What colours make black

What Colours Make Black?

Whether you want to mix the deepest shadows, or add some depth and contrast to your work, knowing what colours make black and how best to mix it is an important part of developing your colour mixing skills, which will help you to master any kind of painting project.

In this guide, discover what colours make black and how to mix black tones from primary pigments. Plus learn some techniques on creating colour harmony, so you can create balance in your artworks by using shadow and contrast.

The primary pigments make black

Primary pigments make black

The primary colours most people are familiar with—red, blue and yellow—can be combined to make every other colour imaginable. But did you know that you can also mix these primary colours together in equal parts to make black? It’s true! Magenta, cyan and yellow (also known as the three primary pigments) can be combined to produce a deep black hue.

Why do primary pigments make black?

So why do these primary colours combine to make black? Well, when two or more different pigments are blended together, they absorb each other’s light instead of reflecting it back. This absorption creates darker tones that eventually turn into black.

Burnt umber and ultramarine make black

A seascape painting created with primaries, burnt umber and white

But there are other ways to mix black paint as well. For example, one method is to mix burnt umber and ultramarine pigments in equal amounts. The result is a deep and rich pure black paint that is perfect for achieving the darkest shadows in your painting. The black shadows in the headland in this seascape painting were created using burnt umber and ultramarine.

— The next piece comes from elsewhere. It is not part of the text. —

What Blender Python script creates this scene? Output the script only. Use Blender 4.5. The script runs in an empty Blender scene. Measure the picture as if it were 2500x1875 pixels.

Black and the colour wheel

colour wheel

The colour wheel is a tool used to arrange the primary colours, secondary colours and tertiary colours in a circular arrangement. The primary colours—red, yellow and blue—are placed at three points on the wheel. Combining two of these primary colours creates a secondary colour like orange and mixing all three primary colours together produces black. If you want to learn more about the different colour wheels and how they can be used by artists, check out our colour theory guide. To learn about how to mix colours accurately using the colour wheel as a reference, read our colour mixing guide.

Mixing different shades of black

Mixing various combinations of red, yellow and blue results in different shades of black. These coloured blacks (or chromatic blacks) may appear differently depending on the amount of each colour that is mixed in. For instance, a black may appear more brown in tone, if it has more red or yellow in the mix compared to blue. This makes the tone appear warmer.

However, with more blue pigment in the mix, the final outcome will likely appear a cool grey.

This is why it’s important to understand how to mix your own black paint using the primary pigments rather than relying solely on pre-made black paint from tubes or jars. Doing so gives you more control over the final outcome of your artwork and allows you to create deeper, richer shadows that can make your paintings come alive! By mixing your own black tones from the colours already on your palette, you can make more harmonious shadow tones, compared to using a different pigment straight from the tube.

Renaissance Art
Leonardo da Vinci: Mona Lisa

For example, soft shadows on the face in a portrait painting, may appear warmer in tone. Analyse your reference before mixing the colour to make it appear more realistic. The shadows on the face and hands of the Mona Lisa appear as a dark, low chroma brown. This can be mixed with slightly more red and yellow compared to blue. Leonardo da Vinci would have likely used earth pigments for shadow tones as well, such as umber.

Different black pigments and their properties

Black is a crucial colour for any artist—it can be used to create strong outlines and contrasts, as well as create depth and shadows. But not all black pigments are created equal. Different types of black come with their own unique properties and characteristics that can affect the outcome of your artwork. Here’s a quick overview of some common black pigments:

Mars Black

Gamblin Artist's Oil Color - Mars Black, 37 ml tube

Mars Black is an opaque, deep black pigment made from ground iron oxide. It is one of the strongest blacks available in terms of covering power and opacity; however, it can be slightly more difficult to mix due to its thick consistency. When used lightly, it produces subtle shades of grey, making it ideal for creating nuanced transitions between colours in your artwork.

Ivory Black

Gamblin Artist's Oil Color - Ivory Black, 37 ml tube

Ivory Black is a slightly lighter version of black made from charred animal bones. It’s particularly good at producing clean lines and intense contrasts when combined with brighter colours like white or blues. Although Ivory Black is considered a true black pigment, it can appear as a low chroma blue when tinted.

Benefits of mixing your own black tones

Johannes Vermeer: Girl with a Pearl Earring | CC BY 3.0 via Wikimedia Commons

One of the most important elements to consider when painting any artwork is the use of shadows. Shadows can help create a sense of depth and space, as well as add focus and volume to certain areas of the painting.

Mixing your own black tones allows you to control the hue, saturation and darkness level of your blacks according to your needs. This gives you more control over how your shadows look and feel, allowing you to create realistic looking artworks that are full of rich contrast and depth.

Creating shades by mixing colours already on the palette is another great way to create shadow tones. This method allows you to take advantage of colour theory and use it in combination with basic contrast techniques for a more harmonious painting overall. For example, if you have a red in your palette, try mixing it with blue or yellow for various shades of red-browns or brown-blacks that better simulate natural lighting. Doing this can also help bring out other colours in the painting, creating an overall more balanced composition.